Oui. C’est amusant parce que j’ai découvert Miyazaki assez tard, ses films n’étant pas distribué en Irlande. Je l’ai donc découvert alors que j’étais déjà animateur et j’ai réalisé à quel point il y avait quelque chose de spécial dans son travail.

A propos d’influences, quels sont les films d’animations qui ont fait que tu as choisi ce métier ?
Le premier film d’animation dont je me souvienne, je l’ai vu à une fête d’anniversaire, j’avais environ huit ans. Ils ont mis une cassette pour les plus petits, c’était Brisby et le Secret de Nihm. Je me suis assis avec des petits de 3-4 ans pour le regarder. J’ai trouvé ça extraordinaire. Puis je me suis rendu compte que mes amis, tous plus âgés, se moquaient de moi.
Je l’ai donc découvert sur une petite télé, à une fête bruyante mais j’ai été happé tellement c’est un film riche. C’était un film indépendant, un projet fait avec passion, pas du tout contrôlé par un comité, des producteurs qui pensaient à ce que les fabricants de jouets voulaient. Ça m’a parlé.

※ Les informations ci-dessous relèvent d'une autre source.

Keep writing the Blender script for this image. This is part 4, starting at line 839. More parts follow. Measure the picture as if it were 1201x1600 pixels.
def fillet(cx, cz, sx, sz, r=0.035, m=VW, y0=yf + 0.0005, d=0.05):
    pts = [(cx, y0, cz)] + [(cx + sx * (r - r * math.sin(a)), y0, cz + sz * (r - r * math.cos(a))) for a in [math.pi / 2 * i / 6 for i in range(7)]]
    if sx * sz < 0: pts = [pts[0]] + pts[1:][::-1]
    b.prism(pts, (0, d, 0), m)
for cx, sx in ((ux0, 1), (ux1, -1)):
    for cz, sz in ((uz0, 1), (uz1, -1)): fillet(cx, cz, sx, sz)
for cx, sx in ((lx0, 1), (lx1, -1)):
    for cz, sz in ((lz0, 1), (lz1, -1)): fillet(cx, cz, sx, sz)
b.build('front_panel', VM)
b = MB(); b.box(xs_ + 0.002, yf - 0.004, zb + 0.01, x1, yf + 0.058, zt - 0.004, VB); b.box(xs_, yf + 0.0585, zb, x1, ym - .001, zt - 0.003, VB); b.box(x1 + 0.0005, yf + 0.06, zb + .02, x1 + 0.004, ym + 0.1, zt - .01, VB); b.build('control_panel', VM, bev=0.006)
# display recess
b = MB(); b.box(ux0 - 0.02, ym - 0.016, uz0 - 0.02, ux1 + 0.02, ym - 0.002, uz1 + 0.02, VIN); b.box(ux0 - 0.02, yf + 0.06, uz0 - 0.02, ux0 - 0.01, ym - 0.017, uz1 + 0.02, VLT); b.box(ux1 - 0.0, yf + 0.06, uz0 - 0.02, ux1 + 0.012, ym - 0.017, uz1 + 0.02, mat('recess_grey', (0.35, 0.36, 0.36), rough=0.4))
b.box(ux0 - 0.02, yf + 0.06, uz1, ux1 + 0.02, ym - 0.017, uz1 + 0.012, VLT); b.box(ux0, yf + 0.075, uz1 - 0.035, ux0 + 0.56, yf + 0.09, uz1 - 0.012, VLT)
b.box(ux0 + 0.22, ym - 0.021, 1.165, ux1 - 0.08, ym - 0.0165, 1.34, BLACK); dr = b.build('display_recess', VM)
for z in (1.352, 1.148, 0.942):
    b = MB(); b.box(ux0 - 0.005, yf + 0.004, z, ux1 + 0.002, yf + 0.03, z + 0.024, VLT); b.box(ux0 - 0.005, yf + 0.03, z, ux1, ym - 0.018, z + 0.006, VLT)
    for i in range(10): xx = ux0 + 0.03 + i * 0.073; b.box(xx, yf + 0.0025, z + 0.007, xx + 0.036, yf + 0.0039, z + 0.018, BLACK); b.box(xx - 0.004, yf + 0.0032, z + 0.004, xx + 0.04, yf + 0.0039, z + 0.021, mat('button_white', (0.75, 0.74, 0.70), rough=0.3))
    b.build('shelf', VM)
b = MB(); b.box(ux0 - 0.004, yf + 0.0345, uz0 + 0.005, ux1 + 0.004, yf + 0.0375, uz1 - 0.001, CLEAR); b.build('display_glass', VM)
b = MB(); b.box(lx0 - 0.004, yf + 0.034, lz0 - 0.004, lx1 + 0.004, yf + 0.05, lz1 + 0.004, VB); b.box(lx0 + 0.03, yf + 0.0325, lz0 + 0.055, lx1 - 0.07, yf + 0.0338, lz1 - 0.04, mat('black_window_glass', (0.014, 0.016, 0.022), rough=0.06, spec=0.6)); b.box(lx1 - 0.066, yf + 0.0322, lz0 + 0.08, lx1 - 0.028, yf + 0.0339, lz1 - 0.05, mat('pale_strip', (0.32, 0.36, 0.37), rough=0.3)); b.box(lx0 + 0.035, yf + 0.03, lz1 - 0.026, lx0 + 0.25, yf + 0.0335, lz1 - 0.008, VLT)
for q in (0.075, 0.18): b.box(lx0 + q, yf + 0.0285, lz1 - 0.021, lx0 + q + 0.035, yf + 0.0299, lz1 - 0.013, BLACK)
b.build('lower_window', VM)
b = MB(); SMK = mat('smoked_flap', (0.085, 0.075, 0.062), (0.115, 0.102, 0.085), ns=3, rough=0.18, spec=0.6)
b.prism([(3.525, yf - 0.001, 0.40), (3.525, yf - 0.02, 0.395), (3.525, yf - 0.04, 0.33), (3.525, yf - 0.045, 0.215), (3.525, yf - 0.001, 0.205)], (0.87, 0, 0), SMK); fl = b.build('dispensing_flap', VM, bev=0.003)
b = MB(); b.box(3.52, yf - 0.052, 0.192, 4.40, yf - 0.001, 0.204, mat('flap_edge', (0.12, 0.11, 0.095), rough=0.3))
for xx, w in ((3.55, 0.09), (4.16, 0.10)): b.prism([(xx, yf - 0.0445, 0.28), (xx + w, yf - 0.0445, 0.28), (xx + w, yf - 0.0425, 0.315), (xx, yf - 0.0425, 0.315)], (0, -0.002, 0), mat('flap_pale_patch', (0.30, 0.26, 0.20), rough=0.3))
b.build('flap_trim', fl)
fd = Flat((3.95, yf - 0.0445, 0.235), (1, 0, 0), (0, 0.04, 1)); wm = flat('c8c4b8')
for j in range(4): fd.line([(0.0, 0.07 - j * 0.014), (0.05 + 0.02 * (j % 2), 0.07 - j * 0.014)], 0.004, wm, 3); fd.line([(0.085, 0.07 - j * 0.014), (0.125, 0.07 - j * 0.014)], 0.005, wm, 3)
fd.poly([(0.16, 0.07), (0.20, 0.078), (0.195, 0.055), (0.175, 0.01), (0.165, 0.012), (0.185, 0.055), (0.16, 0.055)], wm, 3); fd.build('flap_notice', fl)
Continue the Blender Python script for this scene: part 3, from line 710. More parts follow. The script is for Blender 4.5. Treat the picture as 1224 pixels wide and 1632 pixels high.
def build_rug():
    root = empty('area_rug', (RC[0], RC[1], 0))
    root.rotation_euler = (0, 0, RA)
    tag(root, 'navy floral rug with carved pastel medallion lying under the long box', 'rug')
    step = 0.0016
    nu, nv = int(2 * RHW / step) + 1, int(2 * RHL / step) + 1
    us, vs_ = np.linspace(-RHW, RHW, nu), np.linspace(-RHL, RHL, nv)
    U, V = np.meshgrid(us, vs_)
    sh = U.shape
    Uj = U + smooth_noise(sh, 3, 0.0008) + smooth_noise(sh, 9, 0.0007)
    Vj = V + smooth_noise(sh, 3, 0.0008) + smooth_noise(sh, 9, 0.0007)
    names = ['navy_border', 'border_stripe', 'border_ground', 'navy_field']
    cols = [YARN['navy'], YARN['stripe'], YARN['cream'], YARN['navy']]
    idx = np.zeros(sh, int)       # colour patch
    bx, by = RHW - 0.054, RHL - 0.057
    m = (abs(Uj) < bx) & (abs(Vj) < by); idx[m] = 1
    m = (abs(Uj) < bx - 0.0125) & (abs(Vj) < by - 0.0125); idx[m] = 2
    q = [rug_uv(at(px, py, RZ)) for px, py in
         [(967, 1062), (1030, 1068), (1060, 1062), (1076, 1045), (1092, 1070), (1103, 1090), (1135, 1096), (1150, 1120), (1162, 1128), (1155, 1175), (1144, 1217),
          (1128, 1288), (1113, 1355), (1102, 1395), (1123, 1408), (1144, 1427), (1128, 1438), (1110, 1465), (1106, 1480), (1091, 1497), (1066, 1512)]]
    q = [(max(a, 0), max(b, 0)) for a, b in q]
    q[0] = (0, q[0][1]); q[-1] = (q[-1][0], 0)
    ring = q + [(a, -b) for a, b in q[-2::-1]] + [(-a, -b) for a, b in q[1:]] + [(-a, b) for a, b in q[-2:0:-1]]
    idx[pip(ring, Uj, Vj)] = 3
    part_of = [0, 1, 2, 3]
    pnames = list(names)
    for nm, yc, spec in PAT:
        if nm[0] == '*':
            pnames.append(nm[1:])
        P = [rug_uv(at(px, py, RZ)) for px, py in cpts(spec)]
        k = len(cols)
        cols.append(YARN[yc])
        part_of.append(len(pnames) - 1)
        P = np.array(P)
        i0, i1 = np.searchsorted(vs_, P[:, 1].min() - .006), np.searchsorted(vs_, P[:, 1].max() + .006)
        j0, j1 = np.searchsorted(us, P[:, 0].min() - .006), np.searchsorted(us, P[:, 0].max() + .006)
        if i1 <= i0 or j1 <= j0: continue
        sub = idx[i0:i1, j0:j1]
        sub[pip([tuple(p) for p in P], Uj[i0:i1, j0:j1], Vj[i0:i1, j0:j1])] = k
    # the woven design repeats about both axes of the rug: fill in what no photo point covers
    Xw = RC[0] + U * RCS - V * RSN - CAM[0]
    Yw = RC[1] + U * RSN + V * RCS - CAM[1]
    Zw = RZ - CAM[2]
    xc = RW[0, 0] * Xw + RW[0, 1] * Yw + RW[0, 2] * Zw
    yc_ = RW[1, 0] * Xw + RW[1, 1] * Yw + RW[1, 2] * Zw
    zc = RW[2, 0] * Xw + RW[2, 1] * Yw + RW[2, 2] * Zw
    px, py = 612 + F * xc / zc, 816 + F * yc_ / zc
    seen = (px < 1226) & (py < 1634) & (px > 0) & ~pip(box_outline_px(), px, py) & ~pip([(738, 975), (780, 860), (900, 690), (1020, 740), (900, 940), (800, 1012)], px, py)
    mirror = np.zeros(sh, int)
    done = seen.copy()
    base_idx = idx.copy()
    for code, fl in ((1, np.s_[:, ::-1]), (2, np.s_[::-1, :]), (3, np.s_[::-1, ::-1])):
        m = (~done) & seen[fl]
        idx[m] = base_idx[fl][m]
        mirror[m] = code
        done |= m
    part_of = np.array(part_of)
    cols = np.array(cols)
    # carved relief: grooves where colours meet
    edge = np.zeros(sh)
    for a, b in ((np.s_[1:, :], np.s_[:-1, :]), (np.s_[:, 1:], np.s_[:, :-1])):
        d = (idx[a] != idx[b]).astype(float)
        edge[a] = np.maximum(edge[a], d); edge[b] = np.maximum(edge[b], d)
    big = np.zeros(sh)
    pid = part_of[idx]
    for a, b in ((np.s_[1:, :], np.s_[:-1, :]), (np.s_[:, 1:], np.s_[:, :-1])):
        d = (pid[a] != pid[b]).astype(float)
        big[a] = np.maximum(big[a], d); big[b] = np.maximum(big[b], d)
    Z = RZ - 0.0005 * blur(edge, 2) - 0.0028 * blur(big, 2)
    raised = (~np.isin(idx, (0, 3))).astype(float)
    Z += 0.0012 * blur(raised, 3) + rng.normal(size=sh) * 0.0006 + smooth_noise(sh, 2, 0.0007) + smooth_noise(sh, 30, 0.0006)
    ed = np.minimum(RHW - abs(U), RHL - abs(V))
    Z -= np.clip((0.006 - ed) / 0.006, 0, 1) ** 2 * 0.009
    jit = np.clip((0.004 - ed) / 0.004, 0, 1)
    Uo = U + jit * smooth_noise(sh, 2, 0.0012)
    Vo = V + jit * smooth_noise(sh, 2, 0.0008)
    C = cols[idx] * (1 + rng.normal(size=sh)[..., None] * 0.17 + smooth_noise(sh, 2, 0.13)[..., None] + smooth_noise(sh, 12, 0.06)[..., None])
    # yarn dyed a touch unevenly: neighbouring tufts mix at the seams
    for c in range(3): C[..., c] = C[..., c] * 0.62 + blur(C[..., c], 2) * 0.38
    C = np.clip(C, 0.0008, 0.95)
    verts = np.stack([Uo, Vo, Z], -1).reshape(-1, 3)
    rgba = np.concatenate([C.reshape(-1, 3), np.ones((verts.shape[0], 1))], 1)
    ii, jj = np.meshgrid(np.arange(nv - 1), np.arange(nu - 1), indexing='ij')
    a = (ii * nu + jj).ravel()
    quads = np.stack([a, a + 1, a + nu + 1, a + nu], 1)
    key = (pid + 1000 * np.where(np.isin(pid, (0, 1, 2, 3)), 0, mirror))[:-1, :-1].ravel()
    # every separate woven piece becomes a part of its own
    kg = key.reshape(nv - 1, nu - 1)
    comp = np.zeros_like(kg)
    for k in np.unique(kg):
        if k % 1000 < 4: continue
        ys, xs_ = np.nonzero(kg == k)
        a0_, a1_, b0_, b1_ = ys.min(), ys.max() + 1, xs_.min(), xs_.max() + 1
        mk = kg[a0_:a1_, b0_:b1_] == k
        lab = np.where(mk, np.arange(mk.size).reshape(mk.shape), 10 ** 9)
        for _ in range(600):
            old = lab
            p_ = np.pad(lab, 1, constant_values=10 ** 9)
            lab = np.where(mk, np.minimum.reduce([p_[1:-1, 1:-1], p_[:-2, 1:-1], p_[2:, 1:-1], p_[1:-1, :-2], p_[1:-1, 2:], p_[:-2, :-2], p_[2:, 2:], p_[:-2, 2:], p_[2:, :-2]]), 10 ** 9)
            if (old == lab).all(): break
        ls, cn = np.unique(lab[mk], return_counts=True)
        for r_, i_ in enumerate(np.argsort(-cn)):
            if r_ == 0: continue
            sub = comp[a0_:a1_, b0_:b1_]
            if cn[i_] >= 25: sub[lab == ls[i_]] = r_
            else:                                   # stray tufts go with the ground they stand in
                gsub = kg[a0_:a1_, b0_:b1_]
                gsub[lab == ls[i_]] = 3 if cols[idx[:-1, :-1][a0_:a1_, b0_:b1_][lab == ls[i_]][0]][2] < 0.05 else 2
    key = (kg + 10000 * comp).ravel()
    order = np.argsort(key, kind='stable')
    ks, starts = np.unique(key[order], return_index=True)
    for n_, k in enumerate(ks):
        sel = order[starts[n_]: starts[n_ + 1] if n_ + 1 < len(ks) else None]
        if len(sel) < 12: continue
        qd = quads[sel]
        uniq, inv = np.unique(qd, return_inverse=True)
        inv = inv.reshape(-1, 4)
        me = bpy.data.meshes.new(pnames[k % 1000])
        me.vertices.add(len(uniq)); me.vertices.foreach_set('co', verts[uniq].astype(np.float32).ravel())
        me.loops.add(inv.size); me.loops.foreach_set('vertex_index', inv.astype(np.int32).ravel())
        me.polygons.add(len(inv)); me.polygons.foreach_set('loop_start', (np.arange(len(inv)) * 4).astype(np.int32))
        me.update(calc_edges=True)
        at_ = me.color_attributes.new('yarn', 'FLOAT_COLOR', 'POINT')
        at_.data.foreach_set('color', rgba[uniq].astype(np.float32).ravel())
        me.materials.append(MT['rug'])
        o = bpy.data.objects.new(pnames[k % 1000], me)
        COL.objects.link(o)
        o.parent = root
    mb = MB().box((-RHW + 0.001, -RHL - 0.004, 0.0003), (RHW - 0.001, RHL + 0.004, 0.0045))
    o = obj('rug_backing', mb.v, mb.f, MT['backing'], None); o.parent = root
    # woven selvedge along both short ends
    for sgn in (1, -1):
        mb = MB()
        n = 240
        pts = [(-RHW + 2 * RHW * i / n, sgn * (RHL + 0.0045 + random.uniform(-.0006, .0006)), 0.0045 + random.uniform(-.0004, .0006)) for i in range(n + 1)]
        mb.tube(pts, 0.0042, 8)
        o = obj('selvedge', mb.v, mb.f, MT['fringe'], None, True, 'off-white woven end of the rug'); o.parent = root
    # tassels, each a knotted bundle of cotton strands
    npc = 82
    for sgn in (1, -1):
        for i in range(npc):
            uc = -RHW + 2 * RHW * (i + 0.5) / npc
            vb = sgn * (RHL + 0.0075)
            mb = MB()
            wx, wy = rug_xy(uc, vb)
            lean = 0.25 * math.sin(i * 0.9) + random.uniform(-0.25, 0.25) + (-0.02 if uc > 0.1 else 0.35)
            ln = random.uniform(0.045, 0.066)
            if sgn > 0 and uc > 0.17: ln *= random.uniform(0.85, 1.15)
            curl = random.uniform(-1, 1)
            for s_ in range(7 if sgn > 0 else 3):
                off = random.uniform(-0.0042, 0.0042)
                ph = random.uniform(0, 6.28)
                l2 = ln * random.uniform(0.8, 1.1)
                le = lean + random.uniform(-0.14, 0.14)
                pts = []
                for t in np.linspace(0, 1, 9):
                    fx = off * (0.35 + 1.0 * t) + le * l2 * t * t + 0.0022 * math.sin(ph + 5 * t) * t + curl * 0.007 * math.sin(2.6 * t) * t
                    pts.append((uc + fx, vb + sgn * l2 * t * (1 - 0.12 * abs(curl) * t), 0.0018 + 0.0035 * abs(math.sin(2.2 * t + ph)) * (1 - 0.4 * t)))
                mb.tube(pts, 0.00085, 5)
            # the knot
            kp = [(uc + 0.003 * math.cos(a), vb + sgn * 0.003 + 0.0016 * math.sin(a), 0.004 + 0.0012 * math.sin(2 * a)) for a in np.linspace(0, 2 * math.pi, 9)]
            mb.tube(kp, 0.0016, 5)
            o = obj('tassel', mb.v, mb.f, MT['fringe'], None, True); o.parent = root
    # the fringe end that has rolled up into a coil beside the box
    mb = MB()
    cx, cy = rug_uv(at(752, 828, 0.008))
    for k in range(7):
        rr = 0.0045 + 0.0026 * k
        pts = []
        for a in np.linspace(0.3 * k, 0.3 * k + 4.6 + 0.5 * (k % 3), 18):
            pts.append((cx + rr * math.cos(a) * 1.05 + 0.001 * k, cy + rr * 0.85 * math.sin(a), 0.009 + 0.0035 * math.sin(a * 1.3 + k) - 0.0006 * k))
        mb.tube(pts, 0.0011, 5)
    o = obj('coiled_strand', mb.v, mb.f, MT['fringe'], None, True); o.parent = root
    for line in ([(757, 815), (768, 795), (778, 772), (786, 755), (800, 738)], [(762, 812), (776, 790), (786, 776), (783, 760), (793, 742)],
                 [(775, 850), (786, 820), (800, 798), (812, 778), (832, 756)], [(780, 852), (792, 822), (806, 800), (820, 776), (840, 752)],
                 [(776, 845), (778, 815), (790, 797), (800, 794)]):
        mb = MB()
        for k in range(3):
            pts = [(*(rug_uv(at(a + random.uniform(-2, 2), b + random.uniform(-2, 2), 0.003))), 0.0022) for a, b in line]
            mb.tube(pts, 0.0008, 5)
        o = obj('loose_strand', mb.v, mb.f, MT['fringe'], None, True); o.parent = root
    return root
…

Un mot sur le Prophète. Le film est terminé ?
Oui, on a montré le film entier à Toronto. On a couru là bas d’une avant-première à une autre. Le Prophète, je l’ai co-réalisé avec Ross Stewart, qui était directeur artistique sur le Secret de Kells, parce que j’étais trop occupé sur Song of the Sea. Je suis chanceux : j’avais Ross et une équipe passionnée au studio. Je m’occupais donc du Prophète le matin puis je passais le reste de mes journées sur Song of the Sea, vérifiant juste de temps en temps l’animation. On n’a fait que cinq minutes mais je suis très content du résultat.

Je suis sûr que tu as plein d’idées pour un troisième film. Que peux-tu me dire ?
Le prochain film sur lequel je vais travailler n’est pas le mien, il sera réalisé par Nora Twomey et s’appelle The Breadwinner. C’est l’histoire d’une petite fille en Afghanistan et ce sera notre prochaine production.
Mais je travaille aussi avec Ross Stewart sur un film basé une nouvelle fois sur le folklore irlandais. Ce sera sans doute le dernier que je fais sur ce genre de thème.

De quoi ça parlera ?
Ca s’appelle provisoirement The Woof Walkers et ce sera basé sur des légendes de la région de Kilkenny, où j’ai grandi.